Orbital effect on the in-plane critical field in free-standing superconducting nanofilms

TL;DR

This paper investigates how the orbital effect influences the in-plane critical magnetic field in free-standing superconducting nanofilms, revealing suppression of critical field oscillations and changes in phase transition behavior.

Contribution

It provides a detailed analysis of the orbital effect on critical fields and phase transition order in superconducting nanofilms, extending understanding of thickness-dependent phenomena.

Findings

Orbital effect suppresses critical field oscillations.

Finite slope of critical field-temperature near Tc due to orbital effect.

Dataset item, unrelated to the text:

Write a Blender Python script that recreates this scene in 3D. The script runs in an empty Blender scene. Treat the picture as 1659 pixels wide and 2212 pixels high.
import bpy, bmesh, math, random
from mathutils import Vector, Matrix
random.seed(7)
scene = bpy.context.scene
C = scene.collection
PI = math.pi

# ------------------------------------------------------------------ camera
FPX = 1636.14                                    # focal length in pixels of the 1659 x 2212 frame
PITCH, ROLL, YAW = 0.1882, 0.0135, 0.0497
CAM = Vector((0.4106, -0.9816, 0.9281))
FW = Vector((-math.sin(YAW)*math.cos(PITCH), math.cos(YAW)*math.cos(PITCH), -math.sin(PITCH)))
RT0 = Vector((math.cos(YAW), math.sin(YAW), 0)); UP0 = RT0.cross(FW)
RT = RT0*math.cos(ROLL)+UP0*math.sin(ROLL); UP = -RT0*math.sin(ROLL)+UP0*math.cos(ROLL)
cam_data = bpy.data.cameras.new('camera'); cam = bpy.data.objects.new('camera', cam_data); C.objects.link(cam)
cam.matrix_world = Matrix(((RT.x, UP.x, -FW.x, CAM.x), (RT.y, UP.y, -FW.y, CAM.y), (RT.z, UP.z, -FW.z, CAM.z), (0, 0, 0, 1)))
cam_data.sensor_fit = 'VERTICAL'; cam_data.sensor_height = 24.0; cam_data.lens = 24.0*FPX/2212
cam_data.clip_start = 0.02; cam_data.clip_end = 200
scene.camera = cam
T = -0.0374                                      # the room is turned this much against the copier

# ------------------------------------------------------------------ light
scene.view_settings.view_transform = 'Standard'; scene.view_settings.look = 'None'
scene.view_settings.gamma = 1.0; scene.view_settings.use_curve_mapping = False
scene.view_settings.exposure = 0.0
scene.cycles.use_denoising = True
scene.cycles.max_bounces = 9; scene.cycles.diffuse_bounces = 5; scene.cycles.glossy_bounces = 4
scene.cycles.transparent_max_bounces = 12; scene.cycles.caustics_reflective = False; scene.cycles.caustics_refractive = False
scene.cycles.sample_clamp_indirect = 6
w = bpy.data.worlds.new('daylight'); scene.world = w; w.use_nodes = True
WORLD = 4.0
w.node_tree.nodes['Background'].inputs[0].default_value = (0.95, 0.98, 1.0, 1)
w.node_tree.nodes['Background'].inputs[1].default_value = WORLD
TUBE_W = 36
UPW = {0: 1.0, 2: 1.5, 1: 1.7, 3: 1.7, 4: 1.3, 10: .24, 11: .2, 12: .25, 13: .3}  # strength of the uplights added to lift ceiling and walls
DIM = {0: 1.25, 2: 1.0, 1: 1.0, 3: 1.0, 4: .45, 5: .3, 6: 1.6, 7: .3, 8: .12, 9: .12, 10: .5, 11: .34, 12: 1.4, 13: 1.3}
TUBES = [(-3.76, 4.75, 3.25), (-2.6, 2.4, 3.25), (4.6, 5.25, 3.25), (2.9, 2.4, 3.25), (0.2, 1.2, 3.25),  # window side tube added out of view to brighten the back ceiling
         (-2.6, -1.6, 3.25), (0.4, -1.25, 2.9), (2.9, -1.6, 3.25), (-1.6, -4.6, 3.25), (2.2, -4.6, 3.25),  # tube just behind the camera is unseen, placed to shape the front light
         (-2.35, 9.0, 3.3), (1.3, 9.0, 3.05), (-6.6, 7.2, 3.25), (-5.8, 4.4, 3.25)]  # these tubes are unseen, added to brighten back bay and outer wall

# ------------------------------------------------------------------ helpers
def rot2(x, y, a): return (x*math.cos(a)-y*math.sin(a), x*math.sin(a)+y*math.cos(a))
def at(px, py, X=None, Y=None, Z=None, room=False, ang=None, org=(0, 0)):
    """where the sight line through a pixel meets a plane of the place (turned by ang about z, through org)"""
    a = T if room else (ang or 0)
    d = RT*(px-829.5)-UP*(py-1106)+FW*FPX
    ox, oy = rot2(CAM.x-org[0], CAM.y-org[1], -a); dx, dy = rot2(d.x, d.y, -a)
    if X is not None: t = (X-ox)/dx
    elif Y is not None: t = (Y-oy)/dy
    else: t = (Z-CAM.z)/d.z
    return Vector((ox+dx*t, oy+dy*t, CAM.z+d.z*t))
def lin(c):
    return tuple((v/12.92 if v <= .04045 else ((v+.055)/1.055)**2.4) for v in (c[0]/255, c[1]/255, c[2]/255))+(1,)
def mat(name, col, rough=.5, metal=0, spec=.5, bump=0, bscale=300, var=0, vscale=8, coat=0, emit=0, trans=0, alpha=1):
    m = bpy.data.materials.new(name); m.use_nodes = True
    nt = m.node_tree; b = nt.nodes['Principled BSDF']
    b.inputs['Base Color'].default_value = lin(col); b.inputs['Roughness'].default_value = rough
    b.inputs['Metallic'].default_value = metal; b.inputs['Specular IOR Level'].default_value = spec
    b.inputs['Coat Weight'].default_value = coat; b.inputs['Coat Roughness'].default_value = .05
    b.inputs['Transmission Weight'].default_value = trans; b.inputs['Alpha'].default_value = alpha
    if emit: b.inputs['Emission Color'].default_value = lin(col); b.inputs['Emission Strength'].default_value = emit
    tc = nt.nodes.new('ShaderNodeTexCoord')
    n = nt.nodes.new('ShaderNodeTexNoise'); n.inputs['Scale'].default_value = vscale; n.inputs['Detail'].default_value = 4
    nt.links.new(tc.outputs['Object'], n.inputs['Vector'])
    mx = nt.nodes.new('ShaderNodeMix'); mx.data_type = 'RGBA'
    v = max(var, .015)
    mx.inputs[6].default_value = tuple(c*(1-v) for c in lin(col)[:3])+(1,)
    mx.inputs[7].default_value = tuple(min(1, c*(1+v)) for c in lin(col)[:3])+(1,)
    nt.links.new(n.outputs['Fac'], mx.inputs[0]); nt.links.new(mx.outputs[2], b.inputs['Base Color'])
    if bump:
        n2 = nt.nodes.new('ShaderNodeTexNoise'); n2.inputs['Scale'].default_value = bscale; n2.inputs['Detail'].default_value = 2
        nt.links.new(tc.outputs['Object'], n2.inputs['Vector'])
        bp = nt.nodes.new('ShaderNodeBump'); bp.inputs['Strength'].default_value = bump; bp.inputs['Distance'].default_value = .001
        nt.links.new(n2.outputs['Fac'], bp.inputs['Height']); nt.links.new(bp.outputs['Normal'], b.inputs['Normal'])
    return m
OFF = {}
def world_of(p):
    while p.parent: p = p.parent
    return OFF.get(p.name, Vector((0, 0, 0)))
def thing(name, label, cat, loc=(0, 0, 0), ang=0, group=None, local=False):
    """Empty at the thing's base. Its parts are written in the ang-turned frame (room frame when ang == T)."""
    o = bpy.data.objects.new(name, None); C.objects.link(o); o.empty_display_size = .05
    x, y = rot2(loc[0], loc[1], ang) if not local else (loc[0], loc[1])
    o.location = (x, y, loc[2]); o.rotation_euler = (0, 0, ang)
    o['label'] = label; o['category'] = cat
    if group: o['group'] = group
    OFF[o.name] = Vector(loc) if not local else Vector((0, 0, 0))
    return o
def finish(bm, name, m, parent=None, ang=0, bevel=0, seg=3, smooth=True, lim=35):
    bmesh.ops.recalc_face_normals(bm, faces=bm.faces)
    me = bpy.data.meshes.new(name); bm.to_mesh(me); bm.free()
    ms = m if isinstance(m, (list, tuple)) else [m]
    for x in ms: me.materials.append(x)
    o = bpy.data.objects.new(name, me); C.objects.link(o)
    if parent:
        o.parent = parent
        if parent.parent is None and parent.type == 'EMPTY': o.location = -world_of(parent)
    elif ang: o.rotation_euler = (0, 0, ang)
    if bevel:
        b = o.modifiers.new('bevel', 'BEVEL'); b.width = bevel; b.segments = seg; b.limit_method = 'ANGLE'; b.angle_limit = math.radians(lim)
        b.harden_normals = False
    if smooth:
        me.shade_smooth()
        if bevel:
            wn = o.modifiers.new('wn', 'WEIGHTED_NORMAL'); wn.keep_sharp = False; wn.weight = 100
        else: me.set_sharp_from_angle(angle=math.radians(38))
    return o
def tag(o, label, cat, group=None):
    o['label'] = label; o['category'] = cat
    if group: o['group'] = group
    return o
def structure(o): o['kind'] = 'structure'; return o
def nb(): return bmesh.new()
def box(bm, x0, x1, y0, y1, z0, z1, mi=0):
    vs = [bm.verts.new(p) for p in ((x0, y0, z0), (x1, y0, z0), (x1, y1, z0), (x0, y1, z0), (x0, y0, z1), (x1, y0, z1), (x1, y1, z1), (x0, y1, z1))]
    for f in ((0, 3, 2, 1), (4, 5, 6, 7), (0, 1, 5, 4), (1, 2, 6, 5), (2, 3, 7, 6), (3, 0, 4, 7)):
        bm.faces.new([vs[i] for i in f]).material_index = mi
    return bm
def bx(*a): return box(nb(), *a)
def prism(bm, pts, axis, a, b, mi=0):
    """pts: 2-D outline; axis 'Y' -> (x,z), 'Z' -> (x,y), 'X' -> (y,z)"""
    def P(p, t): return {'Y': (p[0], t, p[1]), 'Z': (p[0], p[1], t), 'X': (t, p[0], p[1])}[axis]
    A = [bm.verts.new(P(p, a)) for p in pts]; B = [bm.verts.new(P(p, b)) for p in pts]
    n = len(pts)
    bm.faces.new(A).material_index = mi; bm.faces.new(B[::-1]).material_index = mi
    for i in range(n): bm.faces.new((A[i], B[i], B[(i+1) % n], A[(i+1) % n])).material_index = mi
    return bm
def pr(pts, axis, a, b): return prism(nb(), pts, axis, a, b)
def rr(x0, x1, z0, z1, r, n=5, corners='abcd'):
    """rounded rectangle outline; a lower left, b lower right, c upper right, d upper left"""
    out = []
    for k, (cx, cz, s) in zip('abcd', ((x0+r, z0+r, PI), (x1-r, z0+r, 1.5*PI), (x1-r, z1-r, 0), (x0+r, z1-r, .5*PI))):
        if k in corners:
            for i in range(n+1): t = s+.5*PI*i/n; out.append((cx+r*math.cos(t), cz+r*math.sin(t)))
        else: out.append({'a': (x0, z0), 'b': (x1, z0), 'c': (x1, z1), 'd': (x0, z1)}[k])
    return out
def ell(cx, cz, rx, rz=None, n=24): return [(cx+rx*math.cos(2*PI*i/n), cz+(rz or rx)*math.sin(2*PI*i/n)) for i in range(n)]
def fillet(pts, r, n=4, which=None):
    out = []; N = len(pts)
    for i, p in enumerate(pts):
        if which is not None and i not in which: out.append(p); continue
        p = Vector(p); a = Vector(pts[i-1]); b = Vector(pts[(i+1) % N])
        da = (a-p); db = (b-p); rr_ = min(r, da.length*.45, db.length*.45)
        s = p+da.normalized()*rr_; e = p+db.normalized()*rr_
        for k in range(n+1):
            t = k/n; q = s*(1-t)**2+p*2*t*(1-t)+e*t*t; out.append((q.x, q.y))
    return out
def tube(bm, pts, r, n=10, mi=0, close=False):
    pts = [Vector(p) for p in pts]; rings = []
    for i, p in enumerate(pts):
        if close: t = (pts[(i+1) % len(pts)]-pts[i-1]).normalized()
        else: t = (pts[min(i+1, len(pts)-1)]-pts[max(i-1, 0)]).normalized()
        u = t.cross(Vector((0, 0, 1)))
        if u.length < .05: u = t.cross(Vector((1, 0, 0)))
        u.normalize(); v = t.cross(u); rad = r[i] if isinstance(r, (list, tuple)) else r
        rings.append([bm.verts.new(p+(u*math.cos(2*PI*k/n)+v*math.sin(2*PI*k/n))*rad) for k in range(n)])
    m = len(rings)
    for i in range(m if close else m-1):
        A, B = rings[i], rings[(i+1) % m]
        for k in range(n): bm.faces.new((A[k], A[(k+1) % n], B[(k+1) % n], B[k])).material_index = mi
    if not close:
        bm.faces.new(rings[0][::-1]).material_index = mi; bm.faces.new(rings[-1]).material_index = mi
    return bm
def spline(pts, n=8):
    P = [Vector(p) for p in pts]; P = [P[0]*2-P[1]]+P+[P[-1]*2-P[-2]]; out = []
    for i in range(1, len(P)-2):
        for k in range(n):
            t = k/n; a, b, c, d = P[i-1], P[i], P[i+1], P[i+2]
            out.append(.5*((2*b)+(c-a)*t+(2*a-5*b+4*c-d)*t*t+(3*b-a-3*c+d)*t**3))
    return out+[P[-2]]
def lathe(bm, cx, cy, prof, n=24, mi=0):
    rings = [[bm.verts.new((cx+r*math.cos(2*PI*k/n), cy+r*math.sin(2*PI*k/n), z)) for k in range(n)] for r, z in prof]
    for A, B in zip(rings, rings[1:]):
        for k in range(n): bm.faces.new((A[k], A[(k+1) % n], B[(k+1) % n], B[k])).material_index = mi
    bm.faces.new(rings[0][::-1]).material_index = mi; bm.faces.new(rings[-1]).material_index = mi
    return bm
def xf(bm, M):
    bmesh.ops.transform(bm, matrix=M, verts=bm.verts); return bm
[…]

Transition to first-order phase transition at a specific temperature.

Abstract

The superconductor to normal metal phase transition induced by the in-plane magnetic field is studied in free-standing Pb(111) nanofilms. In the considered structures the energy quantization induced by the confinement leads to the thickness-dependent oscillations of the critical field (the so-called 'shape resonances'). In this paper we examine the influence of the orbital effect on the in-plane critical magnetic field in nanofilms. We demonstrate that the orbital term suppresses the critical field and reduces the amplitude of the thickness-dependent critical field oscillations. Moreover, due to the orbital effect, the slope $H_{c,||}-T_c$ at $T_c(0)$ becomes finite and decreases with increasing film thickness in agreement with recent experiments. The temperature $t^*$ at which the superconductor to normal metal phase transition becomes of the first order is also analyzed.